Financial Terms Explained (7 terms)

New to credit and lending? Here are the key terms used on this page, explained in plain language with real-number examples.

Interest & Rates

APR — Annual Percentage Rate

The total yearly cost of borrowing money, including the interest rate plus any fees the lender charges. Think of it as the 'true price tag' on a loan.

Why it matters

Lenders must show APR by law (Truth in Lending Act) because the interest rate alone can hide fees. Comparing APR across lenders is the most reliable way to find the cheapest loan.

Example

You borrow $10,000 at 6% interest for 3 years, but there's a $300 origination fee. The interest rate is 6%, but the APR is 6.9% because it includes that fee. You'd pay $304/month and $946 total in interest.

Interest Rate

The percentage a lender charges you for borrowing their money, calculated on the amount you still owe. It's the lender's profit for taking the risk of lending to you.

Why it matters

Even a 1% difference in interest rate can cost you thousands over a loan's life. Lower rates mean less money out of your pocket.

Example

On a $20,000 car loan for 5 years: at 5% you pay $2,645 in interest. At 8% you pay $4,332. That 3% difference costs you $1,687 extra.

How Loans Work

Cosigner — Loan Cosigner

A person who agrees to repay your loan if you can't. They're equally responsible for the debt, and their credit is affected by your payment behavior.

Why it matters

Cosigning helps people with thin credit get approved or get better rates. But it's a huge risk for the cosigner — they're on the hook for the full amount if you default.

Example

A parent cosigns their child's $30,000 student loan. The child stops paying after 6 months. The parent is now legally required to make the payments or face collections, lawsuits, and credit damage.

Loan Term (Tenor) — Loan Term / Tenor

How long you have to repay the loan, measured in months or years. A shorter term means higher monthly payments but less total interest paid.

Why it matters

Longer terms feel more affordable monthly but cost much more overall. A 30-year mortgage costs almost double in interest compared to a 15-year mortgage on the same amount.

Example

Borrowing $200,000 at 6.5%: A 15-year term costs $1,742/month ($113,561 total interest). A 30-year term costs $1,264/month ($255,088 total interest). You save $141,527 with the shorter term.

Origination Fee — Loan Origination Fee

A one-time fee the lender charges to process and set up your loan. It covers their costs for underwriting, verifying your information, and preparing paperwork.

Why it matters

Origination fees are usually 1-8% of the loan amount and are often deducted from your loan proceeds — so you receive less than you borrowed.

Example

You're approved for a $10,000 personal loan with a 5% origination fee. The lender deducts $500 upfront, so you receive $9,500 in your bank account but owe $10,000 plus interest.

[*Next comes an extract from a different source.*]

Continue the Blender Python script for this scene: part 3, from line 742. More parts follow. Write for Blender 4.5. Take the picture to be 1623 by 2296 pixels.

Principal — Loan Principal

The original amount of money you borrowed, before any interest or fees are added. It's the 'real' amount of your debt.

Why it matters

Your interest is calculated on the principal. Paying extra toward principal (not just interest) is the fastest way to reduce your total cost and pay off a loan early.

Example

You borrow $25,000 for a car. That $25,000 is your principal. Your first payment of $450 might split as $150 toward interest and $300 toward principal, bringing your balance to $24,700.

Underwriting — Loan Underwriting

The process where a lender evaluates your finances — income, debts, credit history, assets — to decide whether to approve your loan and at what rate.

Why it matters

Understanding what underwriters look for helps you prepare a stronger application. They check your DTI ratio, employment stability, credit score, and the asset's value.

Example

You apply for a mortgage. The underwriter reviews your pay stubs (income), bank statements (savings), credit report (history), and orders an appraisal (home value). This takes 2-4 weeks.